La Cassazione, con sentenza n. 4509/2016, stabilisce che il licenziamento per giustificato motivo oggettivo è legittimo non solo se risulta ineseguibile l'attività svolta in concreto dal prestatore, ma anche se è esclusa la possibilità dello svolgimento di altra attività riconducibile alle mansioni assegnate o ad altre equivalenti ai sensi dell'art. 2103 c.c., e altresì, in difetto di altre soluzioni, a mansioni inferiori, purchè l'attività sia compatibile con l'idoneità del lavoratore e sia utilizzabile nell'impresa senza mutamenti dell'assetto organizzativo insindacabilmente scelto dall'imprenditore
L'adibizione del lavoratore, con il suo necessario consenso, a mansioni inferiori, neppure configurerebbe una vera dequalificazione, ma solo un adeguamento del contratto alla nuova situazione di fatto, dovendo ritenersi le esigenze di tutela del diritto alla conservazione del posto di lavoro (arti. 4 e 36 Cost.) prevalenti su quelle di salvaguardia della professionalità del lavoratore (art. 2103 c.c., ed anche art. 35 Cost., comma 2).
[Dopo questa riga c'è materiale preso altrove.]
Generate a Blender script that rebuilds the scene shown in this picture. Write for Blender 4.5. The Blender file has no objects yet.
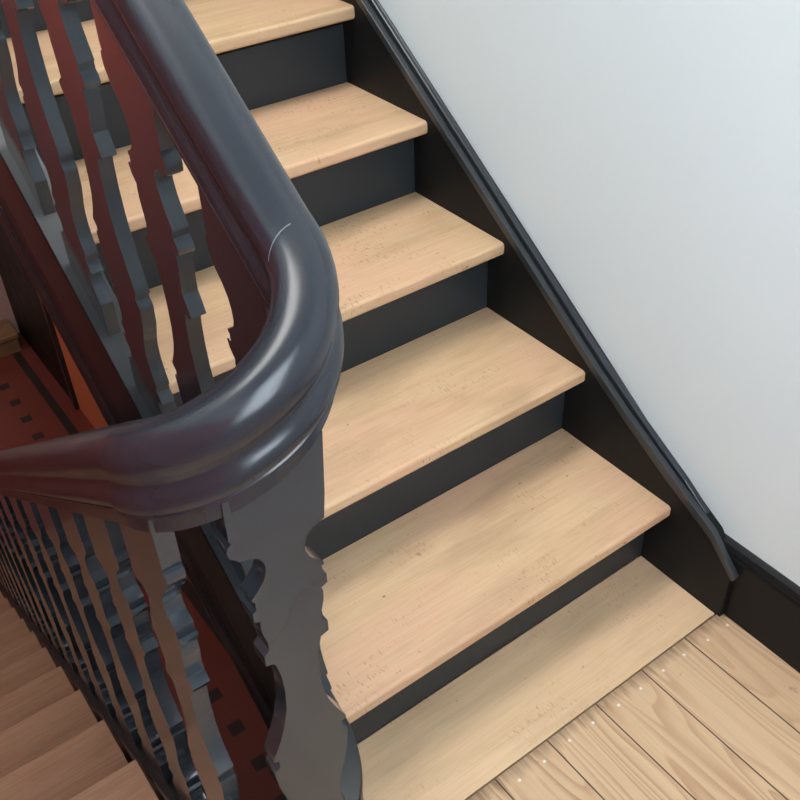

Quanto al cosiddetto obbligo di "repechage" si è quindi ritenuto che in tanto il consenso del lavoratore potrà essere espresso in quanto il datore di lavoro, in ottemperanza al principio di buona fede nell'esecuzione del contratto, abbia prospettato al lavoratore, ove compatibile con il suo bagaglio professionale specifico e con il nuovo assetto aziendale, la possibilità di un'utilizzazione in mansioni inferiori.